What is CODREAM?
CODREAM (Collaborative Dreaming) is a post-task reflective protocol for multi-agent AI systems in which agents that have just completed — or failed — a collaborative task jointly analyse what happened, distil the key insights, and route that knowledge asymmetrically to the teammates who need it most, permanently updating a shared experience pool without fine-tuning.
Why It Matters
Most multi-agent frameworks throw away hard-won problem-solving knowledge at the end of every task. CODREAM makes that knowledge persistent and transferable:
- Turns failures into permanent improvements: When a team of agents fails, CODREAM triggers a structured debrief. The failure is decomposed into contributing factors, each agent reflects on its own contribution, and the insights are encoded into the team's shared memory. The next time a similar situation arises, the team has already learned from it — without any human intervention.

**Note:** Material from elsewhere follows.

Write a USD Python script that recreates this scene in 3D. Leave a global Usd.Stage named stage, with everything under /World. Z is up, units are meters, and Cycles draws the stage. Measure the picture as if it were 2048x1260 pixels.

- Asymmetric knowledge routing: Not all agents benefit equally from the same insight. CODREAM routes distilled knowledge specifically to the agent whose future performance would benefit most, rather than broadcasting uniformly. An agent that consistently struggles with type errors receives targeted type-safety heuristics; an agent performing well receives less to avoid noise.
- Zero cost: Unlike fine-tuning, CODREAM operates entirely at the prompt and memory layer. No GPU time, no retraining budget — the entire learning cycle runs on inference compute.
How It Works
CODREAM runs as a post-task phase with four steps:
- Trigger — A CODREAM session is initiated when the team completes a task (success or failure) or when a disagreement threshold is exceeded during execution.
- Collaborative reflection — Each agent generates a structured reflection on its own actions: what worked, what failed, what it would do differently. These reflections are pooled.
- Distillation — A designated "dreamer" agent (or a lightweight distillation model) synthesises the pool of reflections into a set of compact, actionable heuristics.
- Asymmetric routing — The distilled heuristics are scored for relevance to each team member's failure profile. Each agent receives only the heuristics most likely to improve its specific weak points, appended to its operational memory file.
Example
A five-agent software development team completes a sprint but ships two regressions. CODREAM triggers automatically. Agents reflect: agent-2 identifies that it skipped input validation; agent-4 notes it failed to check for null references in async paths. The dreamer synthesises: "Always validate inputs at module boundaries; add null-guard to all async handlers." These heuristics are routed specifically to agents 2 and 4's memory files. In the next sprint, both failure patterns disappear.
Relationship to Inference-Time Co-Evolution
CODREAM is one of the core learning mechanisms within the broader paradigm of inference-time co-evolution. Where co-evolution governs how agent roles and communication topology change over time, CODREAM specifically handles how experiential knowledge is captured and redistributed after each task.